When facing email deliverability challenges, encouraging recipients to take specific actions can significantly influence inbox placement. Two common actions are adding your email address to their contacts and marking an email as "not spam" from the spam folder. While both are positive signals, they do not necessarily carry equal weight in the eyes of internet service providers (ISPs) like Gmail.

What email marketers say

Email marketers often face the practical challenge of guiding users to take actions that improve deliverability. Their perspectives focus on user behavior, ease of implementation, and the direct impact on campaign performance. The consensus leans towards 'add to contacts' as a more reliable and user-friendly approach for long-term inboxing, though 'not spam' is valuable for immediate remediation.

Marketer view

Email marketer from Email Geeks notes that adding an email address to contacts is very effective. These contacts tend to be treated as whitelisted for the inbox, which is a significant win for deliverability. It's a direct signal of intent.

22 Apr 2018 - Email Geeks

Marketer view

Email marketer from Forum suggests that asking users to remove emails from spam can be a catch-22. If the email is already in spam, users might not even see the request to move it, making the instruction ineffective for those who need it most.

22 Apr 2018 - Email Geeks

What the experts say

Deliverability experts delve deeper into the technical mechanisms and algorithmic weighting that ISPs apply to user actions. They emphasize that while both "add to contacts" and "not spam" are positive signals, their distinct nature influences their impact on sender reputation and overall inbox placement. The explicit nature of adding a contact generally carries more direct weight.

Expert view

Deliverability expert from Email Geeks (steve589) confirms that "add to contacts" is definitely the stronger action. These addresses are typically treated as whitelisted for the inbox, providing a direct and powerful signal of recipient intent to receive.

22 Apr 2018 - Email Geeks

Expert view

Deliverability expert from Spamresource.com emphasizes that explicit actions like adding to contacts carry significant weight because they represent a clear, conscious choice by the recipient to receive mail from a specific sender, bypassing general filtering rules.

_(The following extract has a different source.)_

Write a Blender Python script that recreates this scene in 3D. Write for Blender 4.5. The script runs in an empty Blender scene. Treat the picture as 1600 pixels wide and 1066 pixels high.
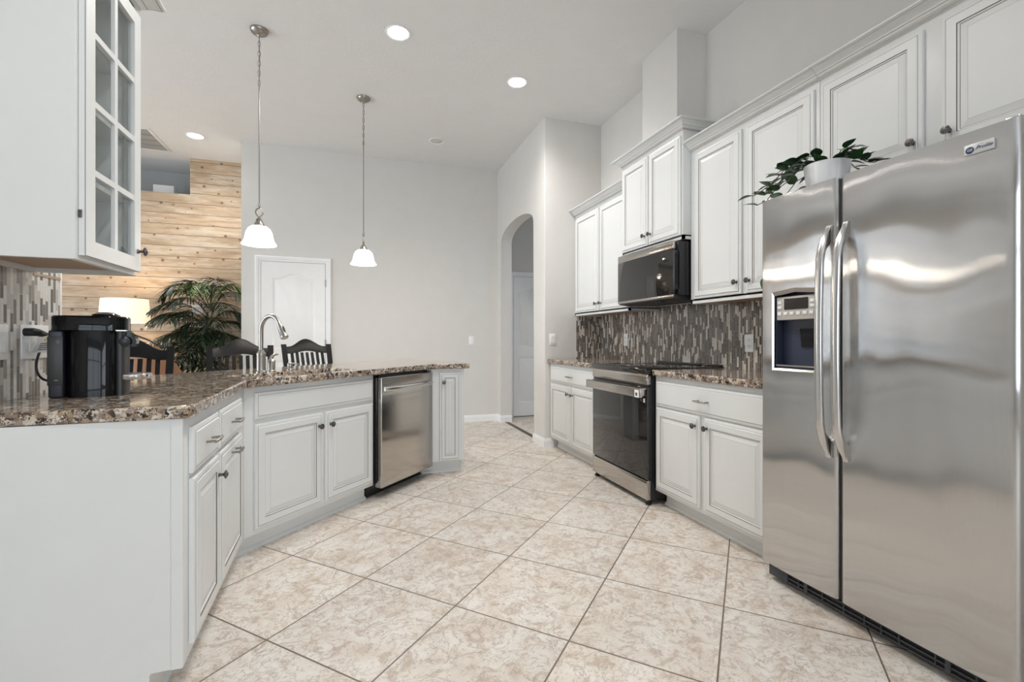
import bpy, bmesh, math, random
from mathutils import Vector, Matrix

S = bpy.context.scene
COL = S.collection
R = math.radians
PI = math.pi
random.seed(7)

# ------------------------------------------------------------------ camera, world, large lights, exposure
CAM_H = 1.12
YAW = R(18.55)
cd = bpy.data.cameras.new('camera')
cam = bpy.data.objects.new('camera', cd)
COL.objects.link(cam)
cam.location = (0, 0, CAM_H)
cam.rotation_euler = (PI / 2, 0, -YAW)
cd.sensor_width = 36
cd.lens = 727 / 1600 * 36
cd.shift_y = -3 / 1600
cd.clip_start = 0.02
S.camera = cam

S.view_settings.view_transform = 'Standard'
S.view_settings.look = 'None'
S.view_settings.gamma = 1
S.view_settings.use_curve_mapping = False
S.view_settings.exposure = 0.2
try:
    S.cycles.use_denoising = True
    S.cycles.max_bounces = 12
    S.cycles.diffuse_bounces = 8
    S.cycles.glossy_bounces = 5
    S.cycles.sample_clamp_indirect = 30
    S.cycles.caustics_reflective = False
    S.cycles.caustics_refractive = False
except Exception:
    pass

W = bpy.data.worlds.new('World')
S.world = W
W.use_nodes = True
W.node_tree.nodes['Background'].inputs[0].default_value = (0.75, 0.86, 1, 1)
W.node_tree.nodes['Background'].inputs[1].default_value = 1.2


def area(name, loc, rot, sx, sy, power, col=(1, 1, 1)):
    l = bpy.data.lights.new(name, 'AREA')
    l.shape = 'RECTANGLE'
    l.size = sx
    l.size_y = sy
    l.energy = power
    l.color = col
    o = bpy.data.objects.new(name, l)
    COL.objects.link(o)
    o.location = loc
    o.rotation_euler = rot
    return o


# daylight at the windows behind the camera and at the living room's glass doors
area('daylight_rear_window', (0.7, -5.75, 1.75), (PI / 2, 0, 0), 4.4, 2.5, 80, (0.86, 0.94, 1))
area('daylight_living_doors', (-6.15, 2.9, 1.5), (PI / 2, 0, -PI / 2), 4.4, 2.8, 172, (0.86, 0.94, 1))

area('added_side_daylight', (2.70, -2.6, 1.7), (PI / 2, 0, PI / 2), 2.6, 1.9, 60, (0.86, 0.94, 1))  # extra daylight added from the right to brighten the sink and left cabinets


# ------------------------------------------------------------------ materials
def mat(name):
    m = bpy.data.materials.new(name)
    m.use_nodes = True
    nt = m.node_tree
    b = nt.nodes['Principled BSDF']
    return m, nt, b


class N:
    """Small node-graph writer."""
    def __init__(self, nt):
        self.nt = nt

    def node(self, t, **kw):
        n = self.nt.nodes.new(t)
        for k, v in kw.items():
            setattr(n, k, v)
        return n

    def put(self, sock, v):
        if isinstance(v, bpy.types.NodeSocket):
            self.nt.links.new(v, sock)
        elif v is not None:
            if isinstance(v, (tuple, list)) and len(v) == 3 and sock.type == 'RGBA':
                v = (*v, 1)
            sock.default_value = v

    def math(self, op, a, b=None, c=None):
        n = self.node('ShaderNodeMath', operation=op)
        self.put(n.inputs[0], a)
        if b is not None:
            self.put(n.inputs[1], b)
        if c is not None:
            self.put(n.inputs[2], c)
        return n.outputs[0]

    def mix(self, f, a, b, mode='MIX'):
        n = self.node('ShaderNodeMix', data_type='RGBA', blend_type=mode)
        self.put(n.inputs[0], f)
        self.put(n.inputs[6], a)
        self.put(n.inputs[7], b)
        return n.outputs[2]

    def noise(self, vec, scale, detail=4, rough=0.55, dist=0.0, out=0):
        n = self.node('ShaderNodeTexNoise')
        if vec is not None:
            self.put(n.inputs['Vector'], vec)
        n.inputs['Scale'].default_value = scale
        n.inputs['Detail'].default_value = detail
        n.inputs['Roughness'].default_value = rough
        n.inputs['Distortion'].default_value = dist
        return n.outputs[out]

    def voro(self, vec, scale, feature='F1', out='Distance', rnd=1.0):
        n = self.node('ShaderNodeTexVoronoi', feature=feature)
        self.put(n.inputs['Vector'], vec)
        n.inputs['Scale'].default_value = scale
        n.inputs['Randomness'].default_value = rnd
        return n.outputs[out]

    def ramp(self, f, stops, interp='LINEAR'):
        n = self.node('ShaderNodeValToRGB')
        n.color_ramp.interpolation = interp
        e = n.color_ramp.elements
        while len(e) < len(stops):
            e.new(0.5)
        for el, (p, c) in zip(e, stops):
            el.position = p
            el.color = (*c, 1) if len(c) == 3 else c
        self.put(n.inputs[0], f)
        return n.outputs[0]

    def bump(self, h, strength=0.2, dist=0.01):
        n = self.node('ShaderNodeBump')
        n.inputs['Strength'].default_value = strength
        n.inputs['Distance'].default_value = dist
        self.put(n.inputs['Height'], h)
        return n.outputs[0]

    def obj(self):
        return self.node('ShaderNodeTexCoord').outputs['Object']

    def sep(self, v):
        n = self.node('ShaderNodeSeparateXYZ')
        self.put(n.inputs[0], v)
        return n.outputs

    def comb(self, x, y, z):
        n = self.node('ShaderNodeCombineXYZ')
        for i, v in enumerate((x, y, z)):
            self.put(n.inputs[i], v)
        return n.outputs[0]

    def mapping(self, v, loc=(0, 0, 0), rot=(0, 0, 0), scale=(1, 1, 1)):
        n = self.node('ShaderNodeMapping')
        self.put(n.inputs[0], v)
        n.inputs[1].default_value = loc
        n.inputs[2].default_value = rot
        n.inputs[3].default_value = scale
        return n.outputs[0]

    def white(self, v):
        n = self.node('ShaderNodeTexWhiteNoise')
        self.put(n.inputs['Vector'], v)
        return n.outputs


def flat(name, col, rough=0.5, metal=0.0, spec=0.5, emit=None, estr=0.0, coat=0.0, bump=None):
    m, nt, b = mat(name)
    g = N(nt)
    v = g.noise(g.obj(), 6.0, 3)
    c = g.mix(v, tuple(x * 0.965 for x in col), tuple(min(1, x * 1.03) for x in col))
    g.put(b.inputs['Base Color'], c)
    b.inputs['Roughness'].default_value = rough
    b.inputs['Metallic'].default_value = metal
    b.inputs['Specular IOR Level'].default_value = spec
    b.inputs['Coat Weight'].default_value = coat
    b.inputs['Coat Roughness'].default_value = 0.05
    if emit:
        b.inputs['Emission Color'].default_value = (*emit, 1)
        b.inputs['Emission Strength'].default_value = estr
    if bump:
        g.put(b.inputs['Normal'], g.bump(g.noise(g.obj(), bump[0], 3), bump[1], bump[2]))
    return m


M = {}
M['wall'] = flat('wall_paint', (0.64, 0.625, 0.60), 0.7, bump=(90, 0.06, 0.004))
M['ceil'] = flat('ceiling_paint', (0.73, 0.73, 0.73), 0.85, bump=(38, 0.22, 0.008))
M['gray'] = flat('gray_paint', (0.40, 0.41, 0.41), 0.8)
M['trim'] = flat('white_trim', (0.80, 0.80, 0.80), 0.35)
M['cab'] = flat('white_cabinet_paint', (0.705, 0.715, 0.71), 0.38)
M['cabin'] = flat('cabinet_interior', (0.70, 0.70, 0.69), 0.5)
M['glaze'] = flat('brown_glaze', (0.15, 0.12, 0.095), 0.5)
M['glaze2'] = flat('soft_glaze', (0.40, 0.37, 0.33), 0.5)
M['underwood'] = flat('raw_wood', (0.42, 0.30, 0.20), 0.6)
M['plastic'] = flat('white_plastic', (0.82, 0.82, 0.82), 0.3)
M['pewter'] = flat('dark_pewter', (0.13, 0.12, 0.115), 0.28, 0.9)
M['nickel'] = flat('satin_nickel', (0.33, 0.31, 0.285), 0.33, 1.0)
M['silver'] = flat('silver_badge', (0.55, 0.56, 0.58), 0.35, 0.4)
M['vent'] = flat('vent_gap_shade', (0.37, 0.365, 0.35), 0.6)  # white louvers greyed to carry the shading of the slat gaps
M['seam'] = flat('dark_seam', (0.14, 0.14, 0.14), 0.8)
M['chrome'] = flat('bright_chrome', (0.78, 0.78, 0.78), 0.08, 1.0)
M['black'] = flat('black_enamel', (0.012, 0.012, 0.014), 0.22)
M['matteblack'] = flat('matte_black', (0.02, 0.02, 0.022), 0.55)
M['gloss'] = flat('gloss_black', (0.004, 0.004, 0.005), 0.05, spec=0.32)
M['slate'] = flat('slate_plastic', (0.022, 0.025, 0.034), 0.35)
M['tower'] = flat('grey_tower', (0.03, 0.03, 0.031), 0.4)
M['glassblack'] = flat('black_glass', (0.018, 0.017, 0.017), 0.04, spec=0.75)
M['panelbeige'] = flat('control_panel', (0.52, 0.49, 0.45), 0.4)
M['display'] = flat('dark_display', (0.02, 0.02, 0.022), 0.15)
M['recess'] = flat('dispenser_recess', (0.04, 0.05, 0.085), 0.25)
M['grille'] = flat('grille_grey', (0.06, 0.065, 0.075), 0.5)
M['leather'] = flat('tan_leather', (0.27, 0.13, 0.065), 0.45, bump=(60, 0.1, 0.003))
M['pot'] = flat('white_ceramic', (0.82, 0.82, 0.84), 0.25)
M['soil'] = flat('soil', (0.05, 0.035, 0.025), 0.9)
M['basket'] = flat('planter_grey', (0.16, 0.15, 0.14), 0.7)
M['navy'] = flat('navy_enamel', (0.02, 0.035, 0.10), 0.3)
M['yellow'] = flat('yellow_print', (0.75, 0.6, 0.05), 0.5)
M['ink'] = flat('dark_ink', (0.03, 0.03, 0.035), 0.5)
M['cushion'] = flat('cream_fabric', (0.7, 0.66, 0.6), 0.9)
M['sticker'] = flat('white_sticker', (0.85, 0.85, 0.85), 0.5)
M['frost'] = flat('lit_frosted_glass', (0.9, 0.89, 0.86), 0.3, emit=(1, 0.93, 0.82), estr=2.6)
M['bulb'] = flat('lit_bulb', (1, 1, 1), 0.3, emit=(1, 0.95, 0.86), estr=30.0)
M['led'] = flat('lit_led_lens', (1, 1, 1), 0.3, emit=(1, 0.96, 0.9), estr=60.0)
M['ledoff'] = flat('led_lens_unlit', (0.6, 0.6, 0.58), 0.4)
M['shade'] = flat('lit_lampshade', (0.8, 0.72, 0.6), 0.9, emit=(1, 0.80, 0.55), estr=0.75)
M['palmgreen'] = flat('palm_leaf', (0.018, 0.034, 0.016), 0.4)
M['palmlight'] = flat('young_palm_leaf', (0.10, 0.20, 0.04), 0.4)
M['bark'] = flat('palm_stem', (0.12, 0.13, 0.09), 0.8)
M['leaf'] = flat('pothos_leaf', (0.022, 0.075, 0.02), 0.32)
M['thresh'] = flat('dark_threshold', (0.10, 0.075, 0.055), 0.5)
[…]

10 Mar 2024 - Spamresource.com

What the documentation says

Official documentation from major mailbox providers and industry standards often outlines how user engagement signals contribute to sender reputation and inbox placement decisions. While explicit weighting isn't typically revealed, the emphasis is consistently on positive user interaction. 'Add to contacts' provides a direct, enduring positive signal, while 'not spam' acts as an important corrective measure within the feedback loop.

Technical article

Official documentation from Google Postmaster Tools highlights that user engagement signals, including moves to inbox and additions to contacts, are heavily weighted when determining sender reputation and subsequent inbox placement. These actions directly influence filtering decisions.

10 Apr 2024 - Google Postmaster Tools Help

Technical article

Official documentation from Microsoft's Outlook Postmaster states that recipient interactions are critical for their filtering systems. Explicit actions like adding a sender to the safe senders list (analogous to contacts) bypass many content-based filters.